In the competitive business landscape of Colombia and Latin America, "agility" has been the mantra for the last decade. SMEs adopted Scrum, Kanban, and other methodologies seeking speed and adaptability. However, we are witnessing a paradox: the very tools designed to speed up development are, in many cases, becoming the main bottleneck.

"The culprit? The time lag between traditional administrative processes and the speed of technical execution offered by Artificial Intelligence (AI)."

The Great Mismatch: From Days to Seconds Agile methodologies were born in an era where making a change, even as simple as moving a button on a web page, required days of coordination. A designer, a frontend developer, and a backend developer needed to align for a deployment.

Today, AI has transformed this landscape. With AI-assisted development, that same change takes seconds, not days. We are living in the era of the "Augmented Full-Stack" or the "Solo-Developer", where a single professional, orchestrating AI tools, can cover all phases of development with astonishing speed.

"Does it make sense to wait for next Monday's Planning meeting for a task that AI solved on Sunday afternoon? Absolutely not."

Continuing under that rigidity is a form of operational obsolescence.

The Dilemma of "Industrial Agile": Bureaucracy vs. Creation What many large companies and consultancies implement today is not real agility; it is what we can call "Industrial Agile." Mechanics (ceremonies, Jira boards) have been prioritized over value.

For a consultant or an SME using AI, the administrative load of documenting every micro-task in an extensive User Story consumes more time in management than in the creation of the product itself. The "idea-code-deployment" cycle is now almost instantaneous. Methodologies that demand chain approvals and detailed "Story Points" estimations end up being an obstacle to competitiveness.

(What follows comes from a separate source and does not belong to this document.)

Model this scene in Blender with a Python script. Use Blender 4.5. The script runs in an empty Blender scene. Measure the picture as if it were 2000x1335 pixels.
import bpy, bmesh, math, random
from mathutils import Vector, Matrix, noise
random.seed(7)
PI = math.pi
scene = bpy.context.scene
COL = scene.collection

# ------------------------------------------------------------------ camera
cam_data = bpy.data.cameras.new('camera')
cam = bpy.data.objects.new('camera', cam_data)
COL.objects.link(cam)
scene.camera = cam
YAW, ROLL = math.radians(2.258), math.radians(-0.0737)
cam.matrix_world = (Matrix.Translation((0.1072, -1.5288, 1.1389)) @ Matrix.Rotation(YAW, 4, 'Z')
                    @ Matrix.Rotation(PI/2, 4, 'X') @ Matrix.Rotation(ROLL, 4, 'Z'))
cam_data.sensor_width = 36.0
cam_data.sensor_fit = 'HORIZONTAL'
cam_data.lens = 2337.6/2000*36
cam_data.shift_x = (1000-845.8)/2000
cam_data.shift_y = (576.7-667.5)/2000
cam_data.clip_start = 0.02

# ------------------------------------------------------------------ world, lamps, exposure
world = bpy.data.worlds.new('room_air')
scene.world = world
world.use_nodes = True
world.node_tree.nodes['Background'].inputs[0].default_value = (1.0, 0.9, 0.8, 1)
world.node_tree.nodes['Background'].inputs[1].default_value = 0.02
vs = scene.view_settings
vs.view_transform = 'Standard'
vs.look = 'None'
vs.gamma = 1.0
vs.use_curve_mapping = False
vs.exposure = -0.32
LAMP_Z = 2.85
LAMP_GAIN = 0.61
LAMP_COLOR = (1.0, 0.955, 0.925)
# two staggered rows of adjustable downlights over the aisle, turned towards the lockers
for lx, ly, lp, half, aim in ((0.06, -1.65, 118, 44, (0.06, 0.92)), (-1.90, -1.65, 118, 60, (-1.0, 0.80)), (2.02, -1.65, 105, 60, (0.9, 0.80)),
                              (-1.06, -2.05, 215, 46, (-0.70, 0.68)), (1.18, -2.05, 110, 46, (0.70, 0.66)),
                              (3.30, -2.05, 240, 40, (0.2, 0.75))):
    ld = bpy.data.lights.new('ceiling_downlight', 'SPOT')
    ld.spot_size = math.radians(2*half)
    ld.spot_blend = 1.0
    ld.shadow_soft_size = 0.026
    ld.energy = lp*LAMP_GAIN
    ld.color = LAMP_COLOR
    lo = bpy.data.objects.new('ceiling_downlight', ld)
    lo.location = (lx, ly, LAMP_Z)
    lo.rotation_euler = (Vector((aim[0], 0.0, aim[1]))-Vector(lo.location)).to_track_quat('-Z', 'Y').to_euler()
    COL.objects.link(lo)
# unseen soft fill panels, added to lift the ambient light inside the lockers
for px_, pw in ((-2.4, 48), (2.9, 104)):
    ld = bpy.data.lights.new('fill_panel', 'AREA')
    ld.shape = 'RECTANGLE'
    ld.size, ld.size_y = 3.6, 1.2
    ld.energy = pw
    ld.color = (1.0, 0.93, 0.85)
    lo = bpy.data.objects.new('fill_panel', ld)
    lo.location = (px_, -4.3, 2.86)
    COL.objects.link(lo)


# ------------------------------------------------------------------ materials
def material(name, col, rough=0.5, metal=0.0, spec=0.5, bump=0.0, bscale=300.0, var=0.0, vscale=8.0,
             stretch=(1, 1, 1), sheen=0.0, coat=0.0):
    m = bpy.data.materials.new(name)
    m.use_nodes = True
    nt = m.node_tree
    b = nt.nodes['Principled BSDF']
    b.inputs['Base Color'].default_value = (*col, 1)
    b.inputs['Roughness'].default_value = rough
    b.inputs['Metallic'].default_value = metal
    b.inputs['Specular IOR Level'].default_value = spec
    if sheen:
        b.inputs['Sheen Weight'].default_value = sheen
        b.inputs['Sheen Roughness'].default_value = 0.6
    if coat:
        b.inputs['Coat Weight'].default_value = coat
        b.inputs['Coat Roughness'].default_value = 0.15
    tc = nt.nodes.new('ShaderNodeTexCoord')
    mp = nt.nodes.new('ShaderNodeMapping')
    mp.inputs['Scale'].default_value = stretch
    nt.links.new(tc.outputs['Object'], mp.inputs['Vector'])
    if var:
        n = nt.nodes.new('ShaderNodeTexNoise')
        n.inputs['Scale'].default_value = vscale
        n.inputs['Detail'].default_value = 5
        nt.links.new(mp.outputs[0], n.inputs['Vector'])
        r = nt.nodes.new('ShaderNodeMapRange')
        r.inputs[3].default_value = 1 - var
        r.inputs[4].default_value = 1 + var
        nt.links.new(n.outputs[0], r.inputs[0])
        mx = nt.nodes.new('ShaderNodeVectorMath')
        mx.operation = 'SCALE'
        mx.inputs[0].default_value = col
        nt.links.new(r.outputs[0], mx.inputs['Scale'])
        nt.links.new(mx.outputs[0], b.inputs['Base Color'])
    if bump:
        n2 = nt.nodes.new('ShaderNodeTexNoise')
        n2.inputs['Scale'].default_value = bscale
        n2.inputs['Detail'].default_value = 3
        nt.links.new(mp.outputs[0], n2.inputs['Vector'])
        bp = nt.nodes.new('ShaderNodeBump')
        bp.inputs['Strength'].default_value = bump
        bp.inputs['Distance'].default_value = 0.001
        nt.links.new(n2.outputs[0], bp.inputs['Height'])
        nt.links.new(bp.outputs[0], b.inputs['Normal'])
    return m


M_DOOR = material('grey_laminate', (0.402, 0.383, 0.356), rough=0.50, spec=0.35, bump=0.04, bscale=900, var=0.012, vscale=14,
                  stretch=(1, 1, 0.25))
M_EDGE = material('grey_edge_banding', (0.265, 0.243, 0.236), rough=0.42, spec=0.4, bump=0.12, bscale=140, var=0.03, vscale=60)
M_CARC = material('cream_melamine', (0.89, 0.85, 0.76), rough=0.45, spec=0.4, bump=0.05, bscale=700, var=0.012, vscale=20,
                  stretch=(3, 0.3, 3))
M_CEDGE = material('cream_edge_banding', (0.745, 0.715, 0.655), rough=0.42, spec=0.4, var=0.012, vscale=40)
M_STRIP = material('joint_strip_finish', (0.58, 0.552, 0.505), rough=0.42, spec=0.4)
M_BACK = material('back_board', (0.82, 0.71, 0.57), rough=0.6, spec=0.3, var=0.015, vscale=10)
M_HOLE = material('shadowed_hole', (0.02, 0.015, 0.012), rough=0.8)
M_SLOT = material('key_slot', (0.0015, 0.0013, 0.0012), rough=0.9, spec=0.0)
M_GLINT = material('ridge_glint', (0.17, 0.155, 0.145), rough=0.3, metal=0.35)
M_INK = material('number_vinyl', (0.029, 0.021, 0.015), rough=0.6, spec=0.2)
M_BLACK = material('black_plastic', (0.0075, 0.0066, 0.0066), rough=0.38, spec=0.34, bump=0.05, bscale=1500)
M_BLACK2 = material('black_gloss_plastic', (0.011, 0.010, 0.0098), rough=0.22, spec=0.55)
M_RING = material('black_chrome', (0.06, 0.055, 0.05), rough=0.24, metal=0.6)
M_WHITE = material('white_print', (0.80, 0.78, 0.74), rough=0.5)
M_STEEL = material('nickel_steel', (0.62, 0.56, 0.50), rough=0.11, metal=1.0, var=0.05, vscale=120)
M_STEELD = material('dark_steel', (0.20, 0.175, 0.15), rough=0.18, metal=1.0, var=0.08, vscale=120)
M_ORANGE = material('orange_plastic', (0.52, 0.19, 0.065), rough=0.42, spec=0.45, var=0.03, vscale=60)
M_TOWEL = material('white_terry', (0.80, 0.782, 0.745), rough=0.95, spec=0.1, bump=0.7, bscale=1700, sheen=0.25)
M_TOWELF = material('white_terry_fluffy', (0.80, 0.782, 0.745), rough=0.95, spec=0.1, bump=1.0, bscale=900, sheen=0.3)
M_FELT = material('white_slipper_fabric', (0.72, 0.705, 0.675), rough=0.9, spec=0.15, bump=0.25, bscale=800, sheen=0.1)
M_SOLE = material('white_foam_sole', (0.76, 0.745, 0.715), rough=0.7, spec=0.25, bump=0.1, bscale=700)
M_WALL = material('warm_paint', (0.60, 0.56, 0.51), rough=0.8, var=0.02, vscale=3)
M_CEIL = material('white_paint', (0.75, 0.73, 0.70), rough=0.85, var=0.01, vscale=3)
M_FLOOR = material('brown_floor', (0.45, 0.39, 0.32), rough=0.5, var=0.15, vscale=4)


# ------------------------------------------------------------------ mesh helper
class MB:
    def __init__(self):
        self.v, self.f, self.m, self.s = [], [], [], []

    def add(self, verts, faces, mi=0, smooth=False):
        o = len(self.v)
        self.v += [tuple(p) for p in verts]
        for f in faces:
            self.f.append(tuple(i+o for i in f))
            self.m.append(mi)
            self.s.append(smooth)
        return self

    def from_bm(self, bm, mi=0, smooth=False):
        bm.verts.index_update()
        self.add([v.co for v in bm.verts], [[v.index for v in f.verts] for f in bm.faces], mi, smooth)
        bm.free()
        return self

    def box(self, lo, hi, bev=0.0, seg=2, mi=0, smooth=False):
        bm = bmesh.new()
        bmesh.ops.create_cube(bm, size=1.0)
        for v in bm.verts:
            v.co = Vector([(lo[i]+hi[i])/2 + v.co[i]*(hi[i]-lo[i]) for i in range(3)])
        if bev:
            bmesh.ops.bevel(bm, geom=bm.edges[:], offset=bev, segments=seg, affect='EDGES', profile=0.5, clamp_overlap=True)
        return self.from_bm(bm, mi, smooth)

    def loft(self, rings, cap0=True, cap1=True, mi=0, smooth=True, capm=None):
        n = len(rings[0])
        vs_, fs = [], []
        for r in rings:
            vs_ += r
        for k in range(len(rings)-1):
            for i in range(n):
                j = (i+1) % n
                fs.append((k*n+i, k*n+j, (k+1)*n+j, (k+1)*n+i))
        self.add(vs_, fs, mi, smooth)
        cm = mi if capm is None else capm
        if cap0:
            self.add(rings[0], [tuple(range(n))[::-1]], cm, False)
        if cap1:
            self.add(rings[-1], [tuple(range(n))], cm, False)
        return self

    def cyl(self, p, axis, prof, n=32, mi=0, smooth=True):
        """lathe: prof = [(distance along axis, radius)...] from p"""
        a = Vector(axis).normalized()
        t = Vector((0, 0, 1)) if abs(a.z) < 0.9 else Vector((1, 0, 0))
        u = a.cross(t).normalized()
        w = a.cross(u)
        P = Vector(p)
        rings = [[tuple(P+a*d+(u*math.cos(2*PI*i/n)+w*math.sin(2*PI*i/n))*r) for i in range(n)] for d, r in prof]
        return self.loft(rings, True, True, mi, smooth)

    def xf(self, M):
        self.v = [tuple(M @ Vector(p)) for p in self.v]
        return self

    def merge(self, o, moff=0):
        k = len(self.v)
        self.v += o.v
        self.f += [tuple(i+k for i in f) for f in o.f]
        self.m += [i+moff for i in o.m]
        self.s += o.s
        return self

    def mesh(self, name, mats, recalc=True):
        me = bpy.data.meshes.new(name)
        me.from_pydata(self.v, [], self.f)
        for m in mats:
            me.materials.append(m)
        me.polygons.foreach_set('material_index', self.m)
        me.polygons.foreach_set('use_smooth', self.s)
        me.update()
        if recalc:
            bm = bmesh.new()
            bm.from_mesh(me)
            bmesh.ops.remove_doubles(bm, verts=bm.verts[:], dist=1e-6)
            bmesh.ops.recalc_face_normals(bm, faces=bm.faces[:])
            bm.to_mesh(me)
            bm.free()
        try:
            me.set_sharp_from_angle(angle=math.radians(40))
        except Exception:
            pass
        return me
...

What DOES Still Make Sense: True Agility This does not mean we should discard agility entirely. On the contrary, the fundamental principles of the Agile Manifesto are more vital than ever, but they must be freed from their current bureaucracy:

• Continuous Delivery of Value: With AI, this is exponentially enhanced. You don't need a two-week Sprint; you can launch functional versions daily. • User Feedback: Since development is faster, the risk of building the wrong thing in less time is higher. Agility must focus obsessively on validating with the real customer, not on filling boards. • Adaptability: In an environment where AI tools change every week, the ability to pivot a project is the true competitive advantage.

The New Unit of Measurement: Orchestration Flow We are witnessing a shift towards "Flow Development." The compartmentalized phases (layout separated from the backend by weeks) have disappeared. Everything happens in a constant flow where the developer acts as an orchestrator guiding the AI.

We no longer measure progress in "Story Points," a metric often subjective and slow to calculate. The new unit of measurement is the Orchestration Flow: the efficiency with which an idea is converted into a functional product by an "Augmented Full-Stack" professional.

Conclusion: Less Mechanics, More Value Companies continue to demand traditional agile methodologies because it is the only control and reporting mechanism they know for large groups. However, for the Latin American SME looking for efficiency, what really works today is a Lean methodology.

The focus must be obsessive: define the Minimum Viable Product (MVP), automate deployment, and use AI so that the "code phase" is the shortest of all.

"Real agility in the AI era is not in following a Scrum manual, but in the speed of orchestration and the direct adaptability to market feedback."